An obvious staple that should come with illustrating a character like this is the movement you feel from frame-to-frame thanks to Manapul’s talent. Even in the moments where things are standing still you get a sort of subliminal sense that you’re still in motion, perhaps it’s grandfathered over of previous frames or the inclusion Buccelato’s coloring picks up on, or both.

I think issue #4 stands out the most to me for two reasons. The first is, I feel like for this character specifically –a very physically based character– the organization of the frames because of the actions of Flash are the most important and the most obvious approach. But it makes me wonder how abstract you can get with telling a complete story line, maybe just one book deep rather than a mini-series, by just using the red streaks and lightning trails to direct the reader around villains, loved ones, or the landscapes. The villains would be treated in the same way perhaps, always in constant motion like Flash. It could be a very dynamic, visually impactful, minimalistic yet Suprematistic-Constructivistic-Futuristic experiment; something like Malevich meets Boccioni:


Issues #7,8,11, and 12

My first reaction to the change in artwork is similar to those I’ve made known in past reviews: what’s going on, why did they change, is this going to last, are they coming back to the previous style, etc. Often its jarring (which this was) and creates an uncomfortable if not unnecessary move that the previous artist  could have done and the outcome would have been the same. But I think this contrast in approaches in this instance works for and not against. The dynamic not only creates a greater sense of disconnect, urgency, and anxiety within the story line but raises an emotional sense of awareness and dread in the reader that, if the comic had been done in one style or the other, wouldn’t imbue the same level of intensity.
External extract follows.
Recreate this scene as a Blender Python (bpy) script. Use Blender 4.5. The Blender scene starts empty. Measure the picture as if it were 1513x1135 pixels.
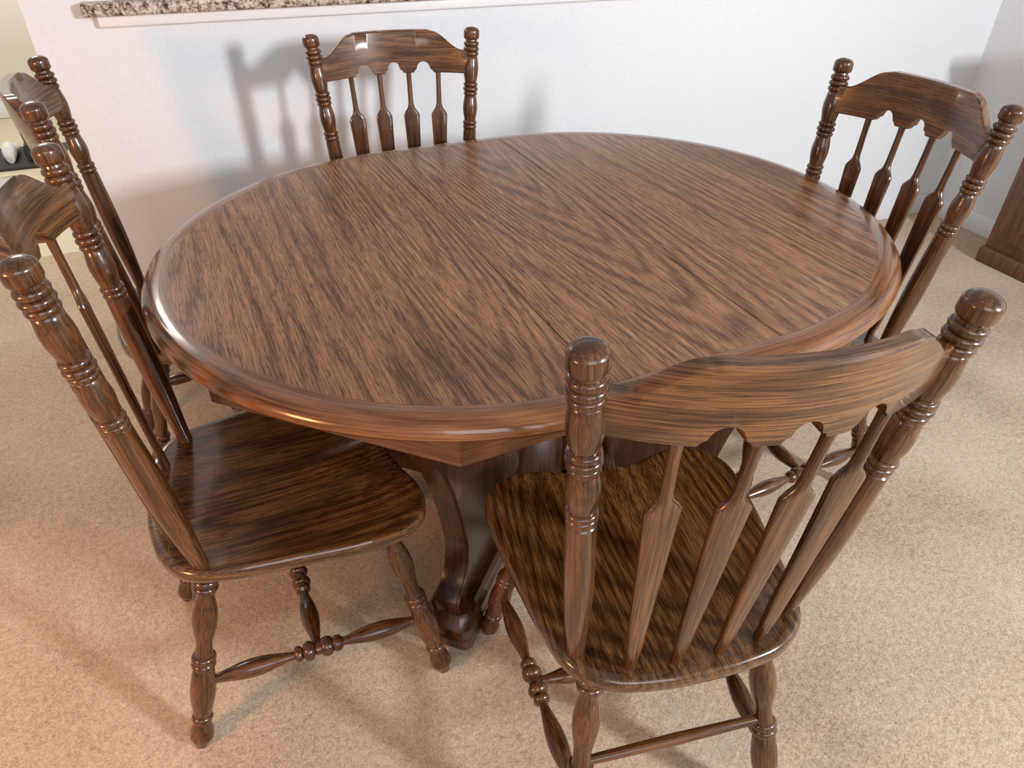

The representational style and color palette in these parts of the story line first reminded me of Beavis & Butthead and King of the Hill, combined with something out of MAD Magazine (i.e. the way facial expressions were drawn, the unorthodox facial anatomies, the at times awkward poses, the strongly contrasting washes of color against pure black, and the overall graphic style used).

 

 

 

 

 

 

 

 

 

 

 

 

 

 

 

Not only does every facial expression look like it’s on the verge of bursting out in anger or crying or anguish, but Kolins lays on the heavy use of black and smokey effects to bring another level of intensity and stress to the forefront. It’s hard not passing from page-to-page and not feel like, in a comic-book sense, like you’ve been playing Resident Evil in the dark for the first time back in the day and sitting on the edge of your seat because you don’t know where those moans are coming from or what’s going to pop out next (I don’t know about you guys, but that game scared the sh*t out of me).

 

Covers:

I’m just going to say that most of the covers aren’t really anything special to talk about, most of the ones I feel were probably used as the main cover are fairly generic while some others are much more interesting –one even looks as if it’s drawn by the same artist who did Ex-Machina.

 

Other Thoughts:

I’m generally not one for computerized comic book enhanced art –used strategically it can enhance the work, usually it seems like a distraction– so I tend to be a traditionalist in that way that I like seeing the hand in the artwork, however here it’s treated like a grain of salt: carefully and selectively used that doesn’t take away from everything else. I also really like when I see illustrators and artists expanding what perspectives are used to convey a scene more accurately or powerfully.

 

The book isn’t trying too hard to be more than it should or delivering less; the artists sync up well and deliver a book that is visually appealing and slightly disturbing. It balances a sketchbook styled approach with selections of carefully tuned moments that really play against and with one another.